The Venezuelan government is centrally planning everything else.

The forest for the trees and all that.
 
Your failing to see that for these worker owned cooperatives to exist that the government has to centrally plan to get it.

The Venezuelan government is centrally planning everything else.

The forest for the trees and all that.

You clearly don't understand the nature of central planning. "Central planning" is typically used to refer to central planning of allocation and retail schemes, not initial structural delegations that would themselves be involved in some degree of economic planning on a grassroots level.

You're going to have to devote some more study to political economy.
 
You clearly don't understand the nature of central planning. "Central planning" is typically used to refer to central planning of allocation and retail schemes, not initial structural delegations that would themselves be involved in some degree of economic planning on a grassroots level.

You're going to have to devote some more study to political economy.

I understand it but what I also understand is that something altruistic and good like a worker owned cooperative can be turned bad by a giant central planner like Chavez.

What happens if these worker collectives start selling the products they grow, make, etc at more than the government dictated price?
 
I understand it but what I also understand is that something altruistic and good like a worker owned cooperative can be turned bad by a giant central planner like Chavez.

Worker-owned cooperatives aren't primarily intended to be "altruistic" or "good"; they're intended to be efficiency maximizers, and clearly are, judging by the Venezuelan rate of economic growth.
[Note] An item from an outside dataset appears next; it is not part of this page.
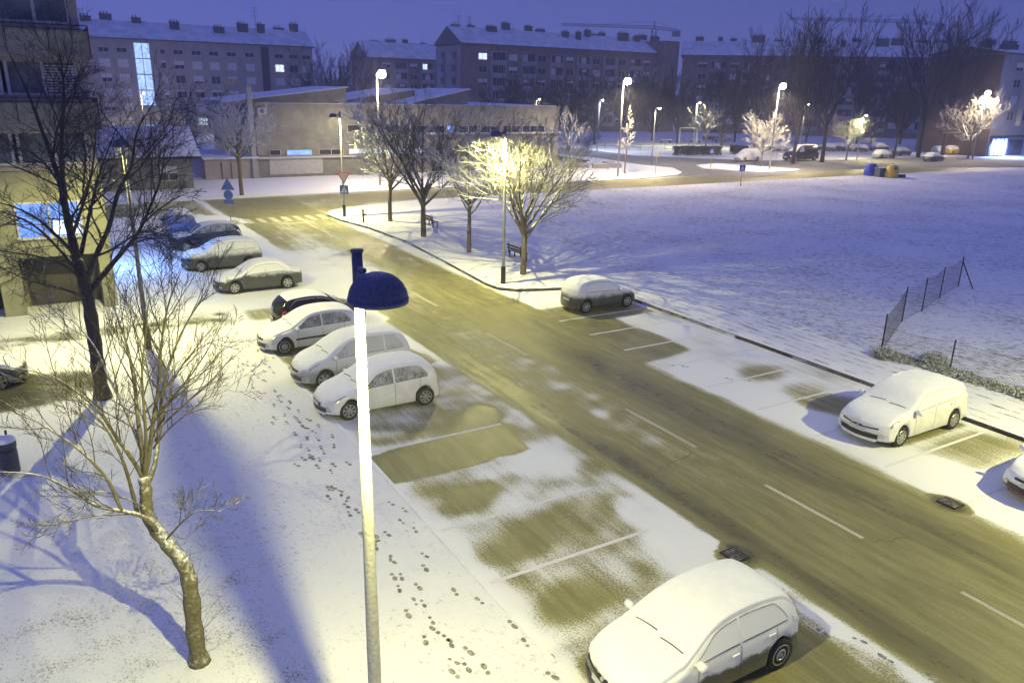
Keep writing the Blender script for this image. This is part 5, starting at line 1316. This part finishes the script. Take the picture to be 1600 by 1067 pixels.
igloo(1392, 279, 1.7, 1.75, (.60, .42, .04), 'yellow rounded recycling container at the right end of the row')
b = G(1376, 278); r = empty('recycling_container', b, .3); tag(r, 'grey flat topped recycling container between the blue and yellow ones', 'recycling bin', 'recycling containers at the field edge')
m = MB(); m.bx(-.7, .7, -.5, .5, .1, 1.15); m.build('body', plain('grey_plastic', (.07, .09, .11), .5), r); m = MB(); m.bx(-.76, .76, -.56, .56, 1.152, 1.3); m.build('lid', snowy('grey_lid', (.07, .09, .11), .5, .8, 1.1), r)
b = G(1403, 278.5); r = empty('recycling_container', b, .1); tag(r, 'low dark box beside the yellow recycling container', 'recycling bin', 'recycling containers at the field edge')
m = MB(); m.bx(-.6, .7, -.5, .5, .0, .5); m.build('body', M_IRON, r); m = MB(); m.bx(-.65, .75, -.55, .55, .502, .56); m.build('lid', CSNOW, r)
# planters and low benches on the pavement by the school
PLM = snowy('planter_concrete', (.25, .25, .25), .8, .6, .9)
for (x, y, l, lb) in ((905, 262, 2.4, 'left concrete planter box near the frosted young tree'), (938, 263, 2.2, 'middle concrete planter box left of the tall lamp'), (960, 262, 1.8, 'right concrete planter box beside the tall lamp'), (951, 259, 1.6, 'small rear concrete planter box behind the other planters')):
    r = empty('planter_box', G(x, y, .1), .1); tag(r, lb, 'planter', 'planters by the school'); m = MB(); m.bx(-l/2, l/2, -.5, -.42, 0, .6); m.bx(-l/2, l/2, .42, .5, 0, .6); m.bx(-l/2, -l/2+.08, -.419, .419, 0, .6); m.bx(l/2-.08, l/2, -.419, .419, 0, .6); m.build('sides', PLM, r); m = MB(); m.bx(-l/2+.08, l/2-.08, -.419, .419, .1, .56); m.build('snow_fill', CSNOW, r)
r = empty('long_bench', (0, 0, 0)); a = G(862, 250, .1); b = G(918, 258, .1); r.location = a; tag(r, 'long dark slatted bench running along the planters', 'bench'); d = (b-a); X = d.normalized(); Y = Vector((-X.y, X.x, 0)); m = MB()
for o in (-.3, 0, .3): m.box(d/2+Y*o+Vector((0, 0, .55)), (d.length, .22, .08), 0, X, Y)
m.build('seat', plain('dark_slats', (.05, .05, .05), .7), r); m = MB()
for k in range(6): m.box(d*(k+.5)/6+Vector((0, 0, .25)), (.15, .7, .5), 0, X, Y)
m.build('supports', PLM, r)
# road sign by the side street
r = empty('street_sign', G(1024, 273, .1)); tag(r, 'pale rectangular sign on a thin post right of the planters', 'road sign'); m = MB(); m.tube([(0,0,0), (0,0,2.9)], .04, 6); m.build('post', M_POLE, r); m = MB(); m.bx(-.28, .28, -.06, -.042, 2.2, 2.9); m.build('plate', SGR, r)
# playground
mt = plain('swing_steel', (.45, .5, .6), .5)
r = empty('swing_frame', G(1074, 226)); tag(r, 'pale steel swing frame in the snowy playground', 'swing'); m = MB(); w = 3.6
for x in (-w/2, w/2):
    for y in (-.8, .8): m.bar((x, y, 0), (x, 0, 3.3), .07, 6)
m.bar((-w/2, 0, 3.3), (w/2, 0, 3.3), .07, 6); m.build('frame', mt, r)
for x in (-.9, .9):
    m = MB(); m.bar((x-.2, 0, 3.3), (x-.2, 0, .6), .02, 4); m.bar((x+.2, 0, 3.3), (x+.2, 0, .6), .02, 4); m.bx(x-.25, x+.25, -.12, .12, .55, .6); m.build('swing_seat', M_IRON, r)
for (x, y, lb) in ((1086, 224, 'low spring rider right of the swing'), (1125, 223, 'low snowy play table at the right of the playground'), (1040, 224, 'low play bench left of the swing')):
    r = empty('play_table', G(x, y)); tag(r, lb, 'play equipment'); m = MB(); m.bx(-1.2, 1.2, -.4, .4, .7, .8); m.build('top', CSNOW, r); m = MB(); m.bx(-1.0, -.8, -.3, .3, 0, .7); m.bx(.8, 1.0, -.3, .3, 0, .7); m.build('legs', M_IRON, r)
r = empty('slide', G(884, 216)); tag(r, 'slanted play slide behind the end of the school', 'slide'); m = MB(); m.box((0, 0, 1.4), (3.6, .6, .1), 0, Vector((.8, 0, -.6)), Vector((0, 1, 0)), Vector((.6, 0, .8))); m.build('chute', mt, r); m = MB(); m.bar((-1.4, -.3, 0), (-1.4, -.3, 2.6), .06); m.bar((-1.4, .3, 0), (-1.4, .3, 2.6), .06); m.build('ladder', mt, r)
# playground fence
def fence(pts, h, label, step, name='railing_fence', wire=.012, mat=RAIL, r_=.035, zb=0, grp=None):
    r = empty(name, pts[0]); tag(r, label, 'fence', grp); P = [Vector(p)-Vector(pts[0]) for p in pts]
    for i in range(len(P)-1):
        a, b = P[i], P[i+1]; n = max(1, int((b-a).length/step))
        for k in range(n+(1 if i == len(P)-2 else 0)):
            q = a+(b-a)*k/n; m = MB(); m.bar(q, q+Vector((0, 0, h)), r_, 6); m.build('post', mat, r)
        m = MB()
        for z in (.15, .5, .9): m.bar(a+Vector((0, 0, h*z)), b+Vector((0, 0, h*z)), wire, 4)
        m.build('rail', mat, r)
fence([G(918, 232), G(1000, 236), G(1075, 233), G(1150, 236)], 1.2, 'low railing around the snowy playground', 3.0, wire=.025, r_=.04)
def hedge(p, q, w, h, label, seed):
    r = empty('hedge', p); tag(r, label, 'hedge', 'clipped hedges round the playground'); rng = random.Random(seed); d = Vector(q)-Vector(p); X = d.normalized(); Y = Vector((-X.y, X.x, 0)); m = MB()
    for i in range(int(d.length*w*220)):
        c = X*rng.uniform(0, d.length)+Y*rng.uniform(-w/2, w/2)+Vector((0, 0, h*rng.random()**.6)); a = Vector((rng.gauss(0,1), rng.gauss(0,1), rng.gauss(0,1))).normalized()*.16; b = a.orthogonal().normalized()*.13
        m.face([c-a, c+b, c+a, c-b])
    m.build('foliage', snowy('hedge_leaves', (.03, .035, .03), .8, .85, 1.1, .4, 3, 5, .3), r)
hedge(G(1052, 243), G(1125, 243), 1.2, 1.5, 'dark clipped hedge at the near side of the playground', 1); hedge(G(1140, 241), G(1168, 242), 1.2, 1.5, 'short dark hedge behind the white van', 2)
# wire fence at the right: posts and mesh of thin wires
def wire_fence(pts, hs_, label, grp):
    r = empty('wire_fence', pts[0]); tag(r, label, 'fence', grp); P = [Vector(p)-Vector(pts[0]) for p in pts]; h = hs_
    for p in P: m = MB(); m.tube([p, p+Vector((0, 0, h))], .03, 6); m.build('post', plain('rusty_post', (.022, .02, .02), .8), r)
    m = MB(); rng = random.Random(3)
    for i in range(len(P)-1):
        a, b = P[i], P[i+1]; L = (b-a).length; n = int(L/.14); up = Vector((0, 0, h-.1))
        sag = lambda k: -.10*math.sin(math.pi*k)
        for k in range(-int(h/.14), n):
            for sg_ in (1, -1):
                k0, k1 = (k, k+h/.14) if sg_ == 1 else (k+h/.14, k); z0, z1 = .05, h-.08
                pts_ = []
                for e in range(5):
                    f = e/4; x = (k0+(k1-k0)*f)/n
                    if 0 <= x <= 1: pts_.append(a+(b-a)*x+Vector((0, 0, z0+(z1-z0)*f+sag(x)*f)))
                for u_ in range(len(pts_)-1): m.bar(pts_[u_], pts_[u_+1], .0028, 3)
    for i in range(len(P)-1):
        a, b = P[i], P[i+1]
        for z in (.08, h*.5, h-.08):
            m.tube([a+(b-a)*k/6+Vector((0, 0, z-.10*math.sin(math.pi*k/6)*z/h)) for k in range(7)], .006, 4)
    m.build('mesh', plain('fence_wire', (.06, .06, .07), .6), r); return r
wf = wire_fence([G(*p, .12) for p in ((1376, 553), (1409, 503), (1440, 487), (1468, 466), (1497, 448))], 1.65, 'sagging wire fence on dark posts crossing the snowy field', 'wire fences in the field')
m = MB(); a = G(1497, 448, .12)-G(1376, 553, .12); b = G(1520, 452, .12)-G(1376, 553, .12); m.bar(a+Vector((0, 0, 1.4)), b, .03, 6); m.build('brace', plain('rusty_brace', (.022, .02, .02), .8), wf)
wire_fence([G(*p, .12) for p in ((1376, 553), (1484, 578), (1610, 612), (1700, 642))], 1.2, 'low broken wire fence along the bushy edge of the pavement', 'wire fences in the field')
# rough bushes at the fence foot
def scrub(name, pts, w, h, n, label, seed, grp):
    r = empty(name, pts[0]); tag(r, label, 'bush', grp); rng = random.Random(seed); m = MB(); P = [Vector(p)-Vector(pts[0]) for p in pts]
    for i in range(n):
        j = rng.randrange(len(P)-1); k = rng.random(); c = P[j].lerp(P[j+1], k); d = (P[j+1]-P[j]).normalized(); Y = Vector((-d.y, d.x, 0))
        den = .6+.8*max(-.5, mnoise.noise(Vector((c.x*.8, c.y*.8, seed)))); c = c+Y*rng.gauss(0, w*.4)
        v = Vector((rng.gauss(0, .5), rng.gauss(0, .5), rng.uniform(.4, 1.2))).normalized(); l = h*rng.uniform(.3, 1.0)*den
        s_ = v.orthogonal().normalized()*.008; t_ = c+v*l+Vector((0, 0, -.1*l)); mid = c+v*l*.5
        m.face([c-s_, c+s_, mid+s_, mid-s_])
        for q in range(3):
            a_ = mid.lerp(t_, q/3); o = Vector((rng.gauss(0, 1), rng.gauss(0, 1), rng.gauss(.3, .6))).normalized()*.055; o2 = o.orthogonal().normalized()*.026; m.face([a_, a_+o*.5+o2, a_+o, a_+o*.5-o2])
    m.build('foliage', snowy('scrub_leaves', (.09, .10, .055), .85, .45, 1.0, .5, 4, 9, .4), r)
GB = 'rough bushes along the fence foot'
scrub('bush', [G(1372, 556, .12), G(1390, 560, .12)], .5, .95, 1500, 'dense dark bush at the corner of the wire fence', 1, GB)
scrub('bush', [G(1385, 556, .12), G(1440, 570, .12), G(1500, 588, .12)], .45, .38, 4200, 'low ragged bushes left of the single fence post', 2, GB)
scrub('bush', [G(1448, 566, .12), G(1470, 572, .12)], .4, .95, 1700, 'tall dark shrub just left of the single fence post', 3, GB)
scrub('bush', [G(1495, 586, .12), G(1560, 606, .12), G(1640, 632, .12)], .5, .42, 4200, 'low ragged bushes reaching the right edge of the photo', 4, GB)
# tower cranes in the haze
def crane(px, ptop, pbot, x0, y0, x1, y1, Y, label):
    top = PT(px, ptop, Y); r = empty('tower_crane', (top.x, top.y, 0)); tag(r, label, 'tower crane', 'tower cranes in the haze'); M_ = plain('crane_steel', (.05, .05, .07), .7)
    zt = PT(px, (y0+y1)/2, Y).z; m = MB(); w = 1.0
    for sx_ in (-w, w):
        for sy in (-w, w): m.bar((sx_, sy, 0), (sx_, sy, zt), .18, 4)
    z = 0
    while z < zt-2: m.bar((-w, -w, z), (w, -w, z+2), .12, 3); m.bar((w, -w, z+2), (-w, -w, z+4), .12, 3); z += 4
    m.build('mast', M_, r); m = MB(); m.bar((0, 0, zt), (0, 0, top.z), .35, 4); m.build('tower_head', M_, r)
    A = PT(x0, y0, Y)-Vector((top.x, top.y, 0)); B = PT(x1, y1, Y)-Vector((top.x, top.y, 0)); m = MB()
    for E in (A, B):
        a = Vector((0, 0, zt)); n = int((E-a).length/2.2); u_ = Vector((0, 0, 1.3))
        m.bar(a, E, .2, 4); m.bar(a+u_, E+u_*.6, .16, 4)
        for k in range(n): p = a+(E-a)*k/n; q = a+(E-a)*(k+1)/n; m.bar(p, (p+q)/2+u_, .11, 3); m.bar((p+q)/2+u_, q, .11, 3)
    m.build('jib', M_, r); m = MB()
    for E, f in ((A, .6), (B, .8)): m.bar((0, 0, top.z), E*f+Vector((0, 0, zt))*(1-f)+Vector((0, 0, 1)), .09, 3)
    m.build('tie_cables', M_, r); E = B if (B-A).length and abs(x1-px) < abs(x0-px) else A
    m = MB(); m.box(Vector((0, 0, zt))+(E-Vector((0, 0, zt)))*.85+Vector((0, 0, -1)), (4, 1.6, 2.6)); m.build('counterweight', M_, r)
crane(1023, 34, 70, 877, 40, 1063, 51, 420, 'faint tower crane in the sky above the middle flats')
crane(1437, 22, 60, 1232, 31, 1478, 42, 430, 'faint tower crane in the sky above the right hand trees')
# ---------------------------------------------------------------- snowy air
m = MB(); m.bx(-420, 420, -40, 620, -1.2, 60); hz_ = m.build('haze', plain('haze_air', (.5, .5, .5)), None); hz_['kind'] = 'stuff'
mt = bpy.data.materials.new('haze_air_volume'); mt.use_nodes = True; t = mt.node_tree; t.nodes.clear(); o = t.nodes.new('ShaderNodeOutputMaterial'); v = t.nodes.new('ShaderNodeVolumePrincipled')
v.inputs['Color'].default_value = (.93, .94, .97, 1); v.inputs['Density'].default_value = .0011; v.inputs['Anisotropy'].default_value = .7; t.links.new(v.outputs[0], o.inputs['Volume']); hz_.data.materials.clear(); hz_.data.materials.append(mt)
Chavez is also not a "giant central planner." Indeed, he has little involvement with the nature of economic democracy in Venezuela, considering its local coordination.

What happens if these worker collectives start selling the products they grow, make, etc at more than the government dictated price?

"Government dictated" price? The nature of worker owned enterprises necessitates participatory budgeting at the local level, another commendable facet of Bolivarian socialism.